‘Ingredients’ for Ramsgate cafe owner’s wedding include Druid, smuggled Mead and cauldron!

Congrats: Kevin and Kandy tie the knot - literally

Dedicated Ramsgate seafront café boss Kandy Jones is hard at work serving up customers’ brews – despite getting married in a Solstice wedding officiated by a Druid just a week ago.

The Topps café boss and partner Kevin Saunders headed off to Stonehenge last week for the Thursday morning ceremony carried out by a Druid and witnessed by Dreamland founder descendent and travelling showman David Sanger and his wife Amanda.

Kandy, 42, and Kevin, 43, wed in a Druid hand-fasting ceremony as the sun rose on the Summer Solstice.

Vital ingredients included ‘smuggled’ Mead, the chord and a broomstick which was later swapped for a cauldron of flowers!

Kandy said: “The chord used to perform the handfasting can be whatever you chose, but for a full handfasting (marriage, not just commitment) the colours used would be red-fire, blue-water, white-air and green-earth.

“With each chord there are oaths, like may the earth ground you and keep you strong in unity. There are also chords of gold-sun, silver-moon. These colours are all tied together in a figure of eight over and around our hands. This is where the saying, ‘tying the knot’ came from.

“I bought my dress from facebook locally. The chord and head dress, I got from the Haberdashery Ramsgate, where they were eager to learn all about the different colours needed. You need bottles of Mead – nature’s historic tipple – as you need to offer the Druid performing the handfasting a bottle to himself. So off to Richborough Fort I went, as this is the only place I have ever seen Mead being sold.

“My daughter Jamie (pictured with partner above) dug out a broomstick from her Halloween stash so we could ‘jump the broomstick’ together to finalise the wedding.  Crusty’s Ramsgate did the cake.

“We had to stand within a circle soIi twisted and tied two voile curtains together as our hula hoop would have been too small.

“I asked my daughter and her boyfriend to come witness this with us all. it would not be the same without her.”

Kevin was only let into the plan on the night before the pair travelled up to Stonehenge – luckily he was happy to get married!

Once at Stonehenge the pair were introduced to Rollo the Druid by David Sanger and found out that ‘jumping the broomstick’ had been changed to ‘jumping the cauldron of flowers’, as the broomstick had been seen as too dark.

New rules by English heritage also banned alcohol from the area, so the ceremony Mead had to be taken in under cover.

The ceremony began at 4.15am at the ‘Heel Stone’ with the handfasting.

Kandy said: “Rollo had organised a bard to read aloud his poem for the special moment, which was beautiful, it was of how the world should all become one family and forget the wars and move forward to greater happiness for all.
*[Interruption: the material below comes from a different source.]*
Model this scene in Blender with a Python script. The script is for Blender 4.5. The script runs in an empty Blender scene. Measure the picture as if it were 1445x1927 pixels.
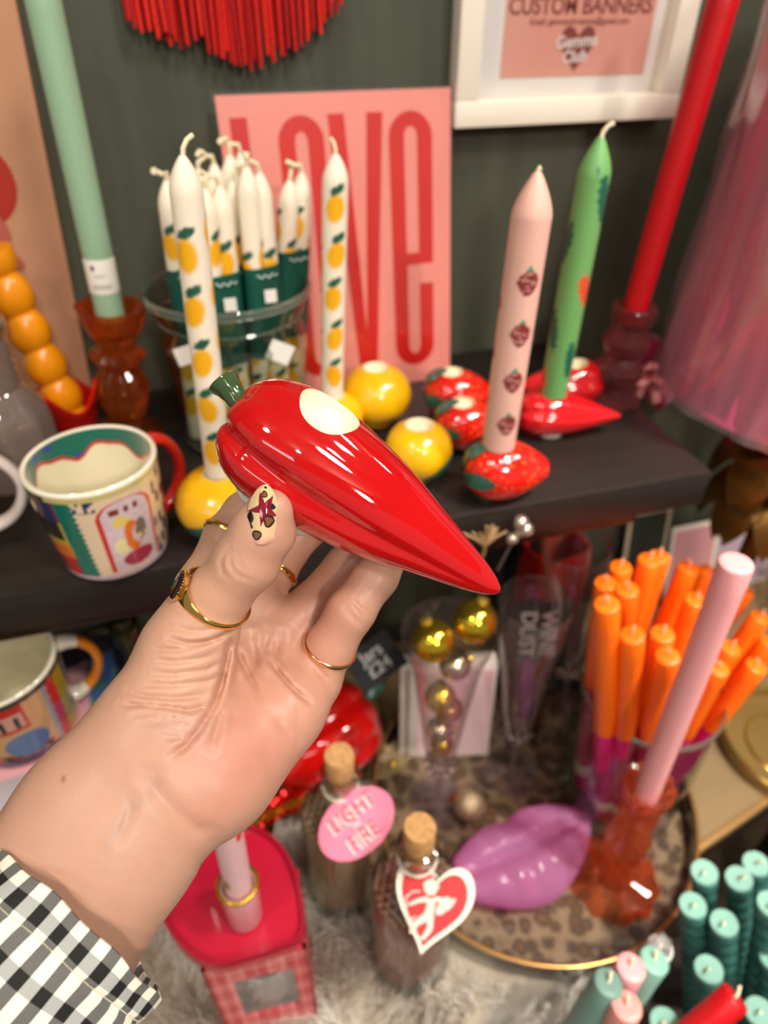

Then it was time for our handfasting.

“Rollo took our rings from Kevin and held them tight in his hands and blessed them to remove the past and start afresh. He then asked us to put our rings on each other, then he took our hands placed them together and began the handfasting.

“Each chord was blessed and each had an oath to agree to, which we both did. Then he tied us together and we were then told it was time to jump the cauldron of flowers. We jumped together into our new world. A huge round of applause came from the thousands of people surrounding us to celebrate our binding.

“Rollo had organised a musician for us who had a long blue beard. He played ‘stand by me’ on his guitar. Whilst he was playing for us, we filled our goblet with the smuggled mead, Kevin and I took a sip and passed over to Rollo, who was pleased that we took all traditions seriously. The goblet was then passed around the Druid circle, refilled and passed around the Druid drummers, refilled again and was then passed around three layers of the crowd.

“Tradition states that the more people who celebrate your handfasting, by sipping mead from your goblet the more luck you will have.

“We were married at 4.31am and sunrise was at 4.37am.

“Many people do not realise that this is the way British people traditionally married. My Husband and I are proud to have been blessed under the Druid and Pagan ways, and it is just as real as any religion or government wedding.”